MEZZANO INFERIORE
Tutto sembrava appartenere a un'altra vita. Il passato da cui Francesco Riccardi, 62 anni, napoletano, condannato all'ergastolo, si era distaccato: questo raccontava il suo percorso di riabilitazione. Tanto da ottenere nel 2021 l'ammissione al lavoro esterno e alla fine del 2023 la semilibertà. La parabola del detenuto modello. Fino al 6 maggio 2024, quando a Mezzano Inferiore aveva aggredito la compagna, 55 anni, infilandole un coltello nel fianco e versandole una bottiglia d'acido sulla testa, che fortunatamente solo in parte l'aveva colpita. Accusato di tentato omicidio pluriaggravato ed evasione, nei giorni scorsi Riccardi è stato condannato a 20 anni dalla gup Gabriella Orsi, nonostante lo sconto di un terzo previsto dal rito abbreviato. La pm Sara Faina aveva chiesto 14 anni e 8 mesi. Le motivazioni saranno depositate nelle prossime settimane, ma nessuna attenuante è stata concessa, benché la difesa avesse anche provato a chiedere la derubricazione del reato di tentato omicidio in lesioni aggravate.
Quella sera di gennaio la compagna, madre dei suoi due figli, gli avrebbe dedicato poco tempo, perché impegnata ad accudire i gatti. Terribilmente banale, ma sarebbe stato questo il movente di quell'aggressione brutale. Eppure, era una consuetudine per Riccardi raggiungere la donna a Mezzano Inferiore prima di rientrare in carcere. Ma quella sera le aveva infilato una lama di diversi centimetri nel fianco, sotto lo sguardo della figlia, e aveva gettato l'acido: muovendosi nel tentativo di difendersi e divincolarsi, aveva evitato che l'acido le colasse sul volto, benché in un primo momento il pm avesse contestato a Riccardi anche il reato di deformazione dell'aspetto con lesioni permanenti.
Aggredita e abbandonata a terra davanti a casa, mentre le sue grida e quelle della figlia avevano fatto accorrere alcuni passanti e poi i soccorritori. Lui si era infilato in auto cominciando a macinare chilometri. Ma i carabinieri del Nucleo investigativo, insieme ai colleghi di Firenze e Arezzo e con la collaborazione della polizia stradale, qualche ora dopo l'avevano localizzato a Figline Valdarno e poi bloccato nell'area di servizio di Badia al Pino.

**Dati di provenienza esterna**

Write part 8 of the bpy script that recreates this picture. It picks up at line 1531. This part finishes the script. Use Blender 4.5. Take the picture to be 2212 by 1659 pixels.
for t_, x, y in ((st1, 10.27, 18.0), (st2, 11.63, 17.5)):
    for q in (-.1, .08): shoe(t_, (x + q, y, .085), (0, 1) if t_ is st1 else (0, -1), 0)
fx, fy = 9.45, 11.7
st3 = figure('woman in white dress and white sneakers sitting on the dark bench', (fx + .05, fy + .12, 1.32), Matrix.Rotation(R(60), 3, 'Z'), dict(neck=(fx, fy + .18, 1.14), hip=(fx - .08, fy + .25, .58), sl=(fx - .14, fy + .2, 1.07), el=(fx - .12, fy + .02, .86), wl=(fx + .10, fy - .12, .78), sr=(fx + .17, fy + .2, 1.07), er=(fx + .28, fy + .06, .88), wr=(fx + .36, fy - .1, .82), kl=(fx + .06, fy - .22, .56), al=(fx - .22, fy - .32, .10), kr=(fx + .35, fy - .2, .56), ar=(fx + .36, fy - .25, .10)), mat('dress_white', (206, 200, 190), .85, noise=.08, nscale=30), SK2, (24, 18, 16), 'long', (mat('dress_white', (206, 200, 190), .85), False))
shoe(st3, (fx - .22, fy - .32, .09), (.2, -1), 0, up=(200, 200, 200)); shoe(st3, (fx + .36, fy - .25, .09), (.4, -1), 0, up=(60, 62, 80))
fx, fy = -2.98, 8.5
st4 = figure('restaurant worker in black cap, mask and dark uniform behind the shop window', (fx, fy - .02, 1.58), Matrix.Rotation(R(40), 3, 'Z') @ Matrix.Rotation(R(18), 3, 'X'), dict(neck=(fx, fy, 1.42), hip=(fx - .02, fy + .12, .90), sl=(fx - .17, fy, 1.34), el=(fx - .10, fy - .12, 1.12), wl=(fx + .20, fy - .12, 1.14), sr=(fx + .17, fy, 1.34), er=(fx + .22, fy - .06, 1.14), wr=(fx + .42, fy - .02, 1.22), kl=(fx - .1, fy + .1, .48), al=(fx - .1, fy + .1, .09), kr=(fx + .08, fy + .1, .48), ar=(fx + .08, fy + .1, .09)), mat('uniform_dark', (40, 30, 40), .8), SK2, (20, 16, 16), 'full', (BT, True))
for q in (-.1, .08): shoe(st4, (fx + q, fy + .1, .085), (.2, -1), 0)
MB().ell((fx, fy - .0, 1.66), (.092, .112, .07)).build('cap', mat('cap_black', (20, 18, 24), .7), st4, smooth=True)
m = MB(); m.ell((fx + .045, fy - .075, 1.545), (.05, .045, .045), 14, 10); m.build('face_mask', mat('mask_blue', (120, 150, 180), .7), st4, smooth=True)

Fine corsa. Anche diciott'anni fa Riccardi era «inseguito». Era stato scovato dalla squadra Mobile di Parma a Fornovo nell'aprile del 2007, dopo che era diventata definitiva la condanna all'ergastolo per l'omicidio di Trani, quando, insieme a un complice, aveva ucciso Gregorio Coschiera.
Un sicario della mafia barese, Riccardi, che si era rifatto una vita sulle rive del Taro. Alla metà degli anni '80, a nord del capoluogo pugliese, comandava Salvatore Annacondia, capo della più sanguinosa organizzazione criminale della zona. Il boss che deteneva il monopolio del traffico di eroina e cocaina nell'area di Trani, finché nel 1992 divenne collaboratore di giustizia confessando una settantina di omicidi. «Non mi piaceva lasciare una persona viva. Perché? Perché i morti non parlano», aveva detto in un'intervista alle «Iene». E in quel contesto di conquista del territorio e faide fra famiglie si inseriva l'omicidio di Coschiera, benché Riccardi abbia sempre negato ogni responsabilità. Un omicidio per cui inizialmente era stato arrestato, poi rimesso in libertà dal Tribunale del Riesame. E la sentenza era diventata definitiva molti anni dopo, quando lui si era creato una famiglia con la compagna. La donna che aveva continuato ad aspettarlo. Anche quella sera di maggio.